Não quero ridicularizar Champlin, Olson, Lindsey e Valnice. Seus adeptos farão vistas grossas a seus erros e me criticarão por “tocar nos ungidos do Senhor”. Cegueira mental e espiritual é terrível! Mas o leitor que tem bom senso pode avaliar seus escritos. Não desprezo tais pregadores. Mantenho comigo a obra de Champlin, consulto-a em alguns textos e ele me elucida porque nem só de equívocos vive uma pessoa. Mas não me calo com a falta de seriedade no que se chama de “profecia” e na pompa egomaníaca com que seus autores as proferem. É incrível: há quem os justifique! Talvez por causa de uma citação de Demóstenes, registrada no livro de Lindsey: “Cremos em qualquer coisa que quisermos”. Deve ter sido por isto que ele escreveu A agonia…
O Antigo Testamento nos dá o fio de prumo para analisarmos os chamados “profetas” de hoje. Diz Deuteronômio 18.21-22: “E, se disseres no teu coração: Como conheceremos qual seja a palavra que o Senhor falou? Quando o profeta falar em nome do Senhor e tal palavra não se cumprir, nem suceder assim, esta é a palavra que o Senhor não falou; com presunção a falou o profeta; não o temerás.”. Se não se cumprir, a profecia não é de Deus. Simples, não é? Mas não é tudo.

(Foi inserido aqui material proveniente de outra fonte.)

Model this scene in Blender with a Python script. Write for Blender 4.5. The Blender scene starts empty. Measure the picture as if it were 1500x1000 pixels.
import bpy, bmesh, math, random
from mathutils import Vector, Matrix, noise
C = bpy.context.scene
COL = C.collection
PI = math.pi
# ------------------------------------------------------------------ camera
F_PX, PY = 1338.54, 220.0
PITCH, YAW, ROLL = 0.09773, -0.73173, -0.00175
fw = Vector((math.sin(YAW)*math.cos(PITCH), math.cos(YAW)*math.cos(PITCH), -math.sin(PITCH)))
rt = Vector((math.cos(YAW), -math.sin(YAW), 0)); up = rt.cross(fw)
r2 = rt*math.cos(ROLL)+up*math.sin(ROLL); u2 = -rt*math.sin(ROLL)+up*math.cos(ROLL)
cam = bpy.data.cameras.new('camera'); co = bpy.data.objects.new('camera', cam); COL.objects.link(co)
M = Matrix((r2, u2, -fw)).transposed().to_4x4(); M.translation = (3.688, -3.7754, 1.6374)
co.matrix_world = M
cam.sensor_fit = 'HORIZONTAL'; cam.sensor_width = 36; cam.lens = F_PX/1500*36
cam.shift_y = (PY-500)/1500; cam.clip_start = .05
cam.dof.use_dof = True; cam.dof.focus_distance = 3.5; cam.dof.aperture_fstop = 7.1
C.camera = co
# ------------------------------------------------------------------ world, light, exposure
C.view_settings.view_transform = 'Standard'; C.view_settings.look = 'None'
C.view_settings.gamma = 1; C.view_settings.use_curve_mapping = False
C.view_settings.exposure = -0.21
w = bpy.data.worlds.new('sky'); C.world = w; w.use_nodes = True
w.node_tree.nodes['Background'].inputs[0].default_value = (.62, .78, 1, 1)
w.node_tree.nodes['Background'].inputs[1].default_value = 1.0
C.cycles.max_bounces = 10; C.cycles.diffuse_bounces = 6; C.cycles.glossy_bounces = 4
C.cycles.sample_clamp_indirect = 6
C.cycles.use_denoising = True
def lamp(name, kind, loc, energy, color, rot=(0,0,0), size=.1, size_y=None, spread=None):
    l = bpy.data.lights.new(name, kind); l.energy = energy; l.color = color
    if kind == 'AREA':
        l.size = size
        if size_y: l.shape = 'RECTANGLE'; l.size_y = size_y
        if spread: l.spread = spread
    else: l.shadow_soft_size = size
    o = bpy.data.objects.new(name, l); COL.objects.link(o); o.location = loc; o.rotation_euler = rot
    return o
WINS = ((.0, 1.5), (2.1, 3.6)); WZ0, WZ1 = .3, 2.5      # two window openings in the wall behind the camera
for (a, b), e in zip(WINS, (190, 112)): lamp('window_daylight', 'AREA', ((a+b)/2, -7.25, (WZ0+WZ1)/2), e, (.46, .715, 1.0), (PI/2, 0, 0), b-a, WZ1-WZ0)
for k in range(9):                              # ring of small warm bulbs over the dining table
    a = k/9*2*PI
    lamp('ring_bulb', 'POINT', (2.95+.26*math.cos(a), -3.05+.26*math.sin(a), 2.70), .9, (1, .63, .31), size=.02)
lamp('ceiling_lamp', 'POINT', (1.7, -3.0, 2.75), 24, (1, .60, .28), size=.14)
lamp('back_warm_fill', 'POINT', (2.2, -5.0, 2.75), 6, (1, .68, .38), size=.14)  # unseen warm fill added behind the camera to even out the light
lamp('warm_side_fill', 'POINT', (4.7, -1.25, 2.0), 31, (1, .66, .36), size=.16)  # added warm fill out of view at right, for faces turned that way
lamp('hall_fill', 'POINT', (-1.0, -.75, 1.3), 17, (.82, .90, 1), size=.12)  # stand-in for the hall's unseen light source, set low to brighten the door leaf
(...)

Se o profeta falar, o que ele disser se cumprir e ele se valer disto para desviar o povo da Palavra, deve ser rejeitado. Diz Deuteronômio 13.1-5: “Se levantar no meio de vós profeta, ou sonhador de sonhos, e vos anunciar um sinal ou prodígio, e suceder o sinal ou prodígio de que vos houver falado, e ele disser: Vamos após outros deuses que nunca conhecestes, e sirvamo-los, não ouvireis as palavras daquele profeta, ou daquele sonhador; porquanto o Senhor vosso Deus vos está provando, para saber se amais o Senhor vosso Deus de todo o vosso coração e de toda a vossa alma. Após o Senhor vosso Deus andareis, e a ele temereis; os seus mandamentos guardareis, e a sua voz ouvireis; a ele servireis, e a ele vos apegareis. E aquele profeta, ou aquele sonhador, morrerá, pois falou rebeldia contra o Senhor vosso Deus, que vos tirou da terra do Egito e vos resgatou da casa da servidão, para vos desviar do caminho em que o Senhor vosso Deus vos ordenou que andásseis; assim exterminareis o mal do meio vós.”. Não quero o apedrejamento desses profetas. Só mostro que em vez de ouvi-los devemos rejeitá-los. O padrão é a Palavra de Deus. Se a temos como autoritativa e revelação completa, fiquemos com ela. Ela basta.
Passou da hora de dar um basta em revelações, profecias, visões, sonhos e interpretações particulares que avultam em nosso meio. Rejeitemos a megalomania de pregadores que se dizem “canal especial de Deus para esta geração”. Diz Jeremias 23.28. “O profeta que tem um sonho conte o sonho; e aquele que tem a minha palavra, fale fielmente a minha palavra. Que tem a palha com o trigo? diz o Senhor.”. Por fim, guardemos Isaías 8.20: “A Lei e ao Testemunho! Se eles não falarem segundo esta palavra, nunca lhes raiará a alva.”. Firmemo-nos na suficiência das Escrituras e afirmemos um princípio hermenêutico: quando a Bíblia é explícita, somos explícitos e falamos. Quando ela se cala, nós não inventamos e nos calamos. Que cessem as comichões nos ouvidos e voltemos ao apego às Escrituras. Elas são a verdade. Sobriedade no ensino bíblico nunca fez mal a alguém.